By charter, Harvard has two governing boards—the President and Fellows of Harvard College (also known as the Corporation) and the Board of Overseers. The basic architecture of the two-board system is defined by the University’s charter, which is reflected in a series of documents dating to the mid-seventeenth century. Through their complementary efforts, the two boards perform the essential roles ordinarily associated with a board of trustees, while helping to shape the University’s agenda, inquiring into the quality and progress of its activities, and assuring that Harvard remains true to its mission.
Chartered in 1650, the Corporation exercises fiduciary responsibility with regard to the University’s academic, financial, and physical resources and overall well-being. It consists of the President, the Treasurer, and other members known as Fellows. The Corporation is in the process of expanding from seven to thirteen members and elaborating its committee structure, in light of reforms adopted by the governing boards in December 2010. The Corporation engages with both questions of long-range strategy, policy, and planning as well as transactional matters of unusual consequence. It serves as a confidential sounding board for the President on matters of importance; meets with deans, vice presidents, and others from time to time to discuss a wide array of programs and plans; and is responsible for approving the University’s budgets, major capital projects, endowment spending, tuition charges, and other matters.

The Board of Overseers is the larger of the two boards, comprising thirty elected members as well as the President and the Treasurer of the University, who serve ex officio. Members are elected by Harvard degree holders other than Corporation members and University officers.
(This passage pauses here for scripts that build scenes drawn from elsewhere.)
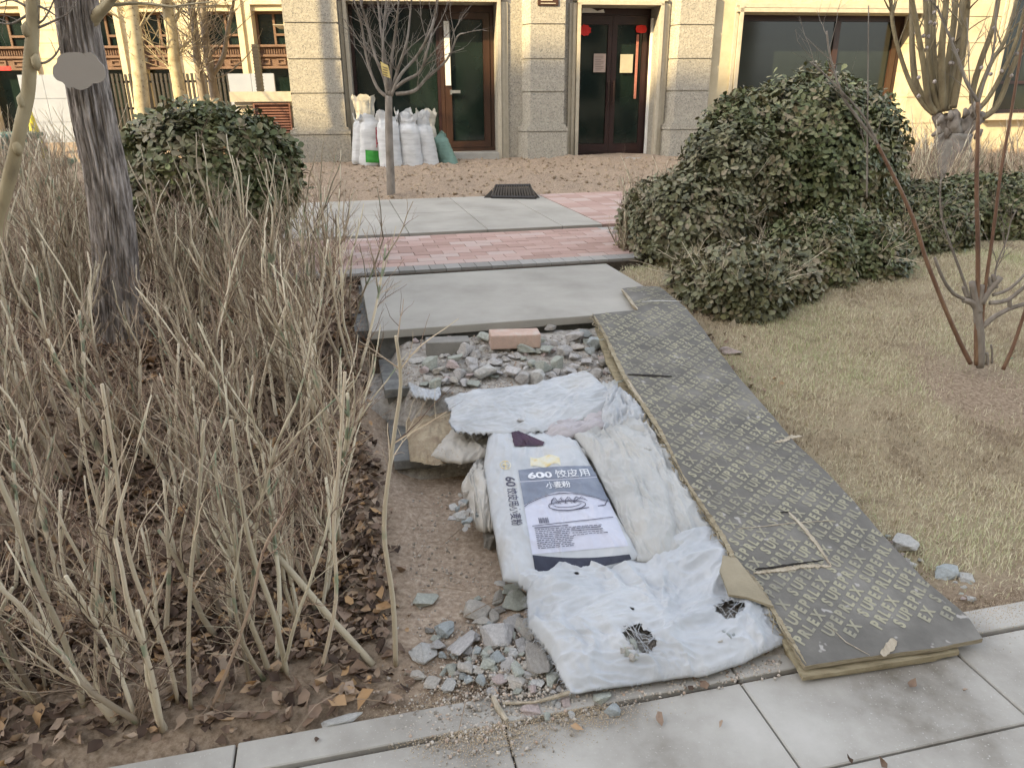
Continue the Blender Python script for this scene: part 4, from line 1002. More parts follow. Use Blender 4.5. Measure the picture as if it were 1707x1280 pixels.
# lettering
GOLD=mat('faded_lettering',[(.17,.162,.138),(.255,.24,.18),(.33,.31,.22)],7,12,.6,pos=(.30,.58))
ang=math.radians(34); ca_,sa_=math.cos(ang),math.sin(ang)
def in_poly(x,y,P):
    c=False; n=len(P); j=n-1
    for i in range(n):
        if (P[i][1]>y)!=(P[j][1]>y) and x<(P[j][0]-P[i][0])*(y-P[i][1])/(P[j][1]-P[i][1])+P[i][0]: c=not c
        j=i
    return c
glyph={c:text_mesh(c,.045) for c in 'SUPERLX'}
word='SUPEPRLEX'; lh=.0325; lw_=.0235; pitch=.030; rowp=.0455; HOLE=[G(*p,0) for p in ()]
LT=MB(); row=0
q=-2.
while q<4.2:
    off=random.Random(row).uniform(0,.28) if False else (row*.137)%(.312)
    for k in range(-6,16):
        for i,c in enumerate(word):
            e=off+k*(.312)+i*pitch-1.0
            # row coordinate frame: along (t: cos, s: sin), up = perpendicular (towards -t,+s)
            pts=[]
            vs_,fs_=glyph[c]; mx=.62
            for (gx,gy) in vs_:
                a=e+gx/mx*lw_; b=q+gy/.72*lh
                s_=1.4+a*sa_+b*ca_; t_=1.2+a*ca_-b*sa_
                pts.append(xy(s_,t_))
            cx=sum(p[0] for p in pts)/len(pts); cy=sum(p[1] for p in pts)/len(pts)
            if abs(st(cx,cy)[0]-2.5)>1.8: continue
            if not all(in_poly(x,y,out) for x,y in pts[::3]): continue
            if abs(st(cx,cy)[0]-3.45)<.02: continue
            if noise.noise(Vector((cx*2.2,cy*2.2,4)))>.62 or (st(cx,cy)[0]<1.44): continue
            LT.add([(x,y,btop(x,y)+.0014) for x,y in pts],fs_)
    q+=rowp; row+=1
part(LT,'printed_lettering',GOLD,rp)
# crack strips, splintered pale wood and dark gaps
def strip(pts,w0,name,m,z=.0025,jit=.6,th=.002,parent=rp):
    P=polyl(pts,max(6,int(sum(math.dist(a,b) for a,b in zip(pts,pts[1:]))/3))); mb=MB(); top=[];bot=[]
    n=len(P)
    for i,p in enumerate(P):
        d=P[min(i+1,n-1)]-P[max(i-1,0)]; d=d/np.linalg.norm(d); nn=np.array([-d[1],d[0]]); w_=w0*math.sin(math.pi*(i+.6)/(n+.2))**.5*(.7+.6*random.random())
        for sg in (1,-1):
            q=p+nn*sg*w_/2+np.array([random.uniform(-jit,jit)]*2); g=H(q[0],q[1],bz); top.append((g.x,g.y,btop(g.x,g.y)+z))
    vs=top+[(x,y,zz-th) for x,y,zz in top]; N=len(top)
    fs=[(2*i,2*i+1,2*i+3,2*i+2) for i in range(n-1)]+[(N+2*i,N+2*i+2,N+2*i+3,N+2*i+1) for i in range(n-1)]+[(2*i,2*i+2,N+2*i+2,N+2*i) for i in range(n-1)]+[(2*i+1,N+2*i+1,N+2*i+3,2*i+3) for i in range(n-1)]
    mb.add(vs,fs); return part(mb,name,m,parent)
BLK=mat('dark_crack',[(.012,.010,.008),(.03,.025,.02)],20,3,.9)
strip([(1314,854),(1335,875),(1360,905),(1386,944)],5,'splintered_edge',BARE,.004,.8,.003)
strip([(1256,956),(1290,952),(1340,944),(1387,944)],6.5,'splintered_edge',BARE,.004,1.,.003)
strip([(1258,951),(1290,948),(1335,940)],2.6,'crack',BLK,.0075,.4,.002)
strip([(1318,944),(1345,940),(1372,936)],2.2,'crack',BLK,.0085,.3,.002)
strip([(1300,855),(1314,854)],1.6,'crack',BLK,.004,.2,.001)
strip([(1222,882),(1270,878),(1320,872),(1390,868)],1.1,'scratch',BARE,.0026,.2,.001)
strip([(1046,625),(1075,627),(1120,629)],3,'crack',BLK,.0035,.3,.002)
strip([(1046,634),(1060,655),(1072,672)],4,'bare_patch',BARE,.003,2,.001)
strip([(1070,504),(1100,502),(1136,503)],1.2,'scratch',mat('scuff',[(.4,.39,.36),(.5,.48,.45)],30,3,.8),.0026,.3,.001)
strip([(1385,1046),(1410,1070),(1450,1092)],1.1,'scratch',COL.objects['scratch'].data.materials[0],.0026,.2,.001)
strip([(1470,1092),(1482,1080),(1492,1066)],18,'bare_patch',BARE,.0035,.6,.001)
strip([(1290,740),(1320,730),(1340,728)],5,'scratch',COL.objects['scratch'].data.materials[0] if False else BARE,.0025,1.2,.001)
# ragged veneer along the left edge
SPL=MB()
for k in range(430):
    u=random.random()*(len(px_out)-24)+23; i=int(u); fr=u-i
    a=px_out[i]; b=px_out[(i+1)%len(px_out)]; x=a[0]+(b[0]-a[0])*fr; y=a[1]+(b[1]-a[1])*fr
    g=H(x+random.uniform(-5,3),y+random.uniform(-1,3),bz); d=Vector((random.gauss(0,.012),random.gauss(.0,.02),random.gauss(0,.003)))
    d+= Vector((S13*-.02,C13*.02,0))*random.choice((-1,1)); z=btop(g.x,g.y)+random.uniform(-.022,.003); p=Vector((g.x,g.y,z)); sd_=d.cross(Vector((0,0,1))).normalized()*random.uniform(.001,.004)
    SPL.add([p-sd_,p+sd_,p+sd_*.4+d,p-sd_*.4+d,p+Vector((0,0,-.002))],[(0,1,2,3),(0,3,4),(1,4,2)],random.random())
part(SPL,'ragged_veneer',PLYE,rp)
strip([(990,526),(1007,556),(1042,630),(1067,668),(1102,720),(1137,790)],7,'bare_edge',PLYE,.0025,1.6,.001)
strip([(1137,790),(1162,830),(1202,890),(1228,940),(1261,972),(1303,1040),(1344,1108)],8,'bare_edge',PLYE,.0025,1.8,.001)
strip([(1036,482),(1046,494),(1054,506),(1064,517)],4,'bare_edge',BARE,.0025,.8,.001)
# stick on the sand
sk_=empty('broken_stick',G(840,1185,.01),'broken pale stick lying across the gravel from the frayed sack corner','stick')
mb=MB(); A_=[G(822,1162,.02),G(830,1180,.015),G(845,1200,.012)]; mb.tube(A_,[.007,.009,.006],6); part(mb,'stub',BARE,sk_)
mb=MB(); mb.tube([G(838,1172,.015),G(890,1170,.02),G(930,1160,.03),G(960,1150,.03)],[.0045,.004,.006,.007],6); part(mb,'branch',BARE,sk_)
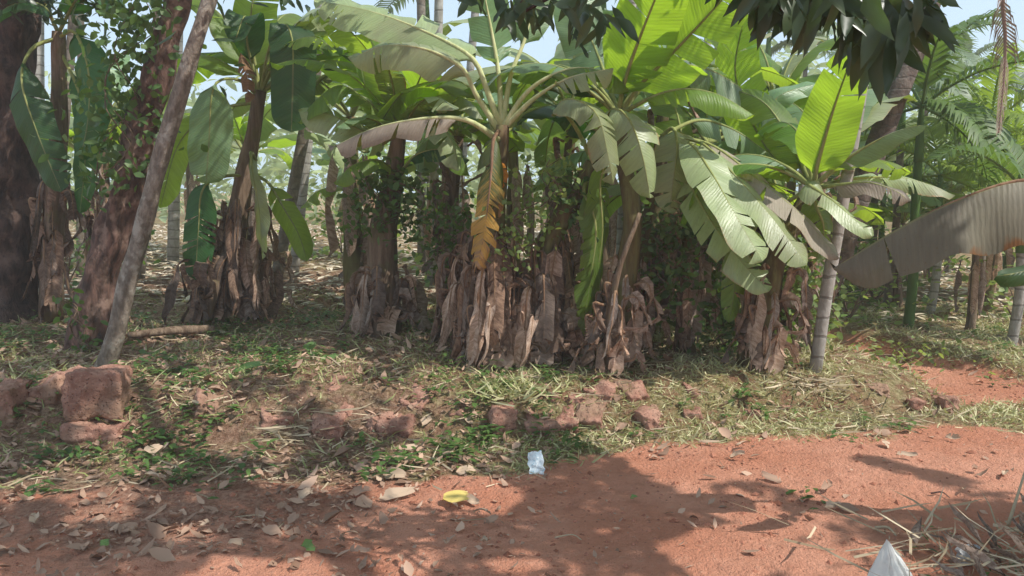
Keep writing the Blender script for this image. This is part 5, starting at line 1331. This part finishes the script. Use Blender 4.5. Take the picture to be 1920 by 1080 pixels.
cx_ = gx_+SUN.x/SUN.z*h; cy_ = gy_+SUN.y/SUN.z*h
keep &= (gy_ < 5.0) | (gx_ < -2.8) | ((gx_ < -.9) & (NR.random(n) < .3))
d = rdir(n, -1, .1); l = NR.uniform(.14, .22, n)
mx = cx_+d[:, 0]*l*.5; my = cy_+d[:, 1]*l*.5; mz = h+d[:, 2]*l*.5
for t in (0., .5, 1.):
    ax, ay, az = cx_+d[:, 0]*l*t, cy_+d[:, 1]*l*t, h+d[:, 2]*l*t
    sx, sy = ax-SUN.x/SUN.z*az, ay-SUN.y/SUN.z*az
    u_, v2, w_ = proj(sx, sy, gz(sx, sy)); keep &= ~(sun_zone(u_, v2) & (w_ > .3))
    u3, v3, w3 = proj(ax, ay, az); keep &= ~((u3 > -60) & (u3 < 1980) & (v3 > -40) & (v3 < 1120) & (w3 > 0))
c = np.stack([cx_, cy_, h], 1)[keep]; m = len(c)
v_, f_, r_ = leaves_np(c, d[keep], rdir(m, .3, 1), l[keep], l[keep]*.30, .15, .15)
mesh_obj('crown', v_-np.array(tb), f_, M['mango'], tM, None, c=r_)

# ------------------------------------------------------------------ added haze volume, stands in for the window glass veil and lifts darks
m, t = nt('added_haze'); k = N(t)
vs_ = k.n('ShaderNodeVolumeScatter'); vs_.inputs['Color'].default_value = (.97, .98, 1, 1); vs_.inputs['Density'].default_value = .0045; vs_.inputs['Anisotropy'].default_value = .1
o = k.n('ShaderNodeOutputMaterial'); k.l(vs_.outputs[0], o.inputs['Volume'])
mb = MB(); x0, x1, y0, y1, z0, z1 = -40, 40, -3, 45, -1, 6
mb.add([(x, y, z) for x in (x0, x1) for y in (y0, y1) for z in (z0, z1)], [(0, 1, 3, 2), (4, 6, 7, 5), (0, 4, 5, 1), (2, 3, 7, 6), (0, 2, 6, 4), (1, 5, 7, 3)])
tag(mb.build('haze', m, smooth=False), 'thin added haze standing in for the veil of window glass', 'haze', kind='stuff')

# ------------------------------------------------------------------ light, sky, camera
w = bpy.data.worlds.new('World'); scn.world = w; w.use_nodes = True
t = w.node_tree; t.nodes.clear()
sky = t.nodes.new('ShaderNodeTexSky'); sky.sky_type = 'NISHITA'; sky.sun_disc = False
sky.sun_elevation = math.asin(SUN.z); sky.sun_rotation = math.atan2(SUN.x, SUN.y)
sky.air_density = 1.0; sky.dust_density = 2.2; sky.ozone_density = 1.2; sky.altitude = 10
bgn = t.nodes.new('ShaderNodeBackground'); bgn.inputs[1].default_value = .15
out = t.nodes.new('ShaderNodeOutputWorld'); mxs = t.nodes.new('ShaderNodeMix'); mxs.data_type = 'RGBA'; mxs.inputs[0].default_value = .8; mxs.inputs[7].default_value = (5.1, 6.5, 7.7, 1)  # constant pale blue mixed into the sky as added fill for the shade
t.links.new(sky.outputs[0], mxs.inputs[6]); t.links.new(mxs.outputs[2], bgn.inputs[0]); t.links.new(bgn.outputs[0], out.inputs[0])
sl = bpy.data.lights.new('sun', 'SUN'); sl.energy = 5.0; sl.angle = math.radians(.53); sl.color = (1, .965, .89)
so = bpy.data.objects.new('sun', sl); col.objects.link(so); so.rotation_euler = SUN.to_track_quat('Z', 'Y').to_euler(); so.location = SUN*30
cam = bpy.data.cameras.new('camera'); co = bpy.data.objects.new('camera', cam); col.objects.link(co)
cam.sensor_width = 36; cam.lens = F/1920*36; cam.clip_start = .05; cam.clip_end = 2000
co.location = (0, 0, CAMH); co.rotation_euler = (math.pi/2-PITCH, 0, 0)
scn.camera = co
scn.view_settings.view_transform = 'Standard'; scn.view_settings.look = 'None'; scn.view_settings.exposure = 0; scn.view_settings.gamma = 1
scn.cycles.volume_bounces = 1; scn.cycles.max_bounces = 8; scn.cycles.transmission_bounces = 6; scn.cycles.diffuse_bounces = 4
Typically, five new Overseers are elected each year to staggered six-year terms, from a slate of eight or more nominees. Drawing on the wide-ranging experience and expertise of its members, the Board exerts broad influence over the University’s strategic directions, provides counsel to the University leadership on priorities and plans, and has the power of consent to certain actions of the Corporation. The Board’s chief functions include superintendence of the visitation process, the principal mechanism for periodic external review of the quality and direction of the University’s schools, departments, and selected other programs and activities. The Board carries out this responsibility largely through the operation of more than fifty visiting committees, whose work is overseen by and reported to the Board.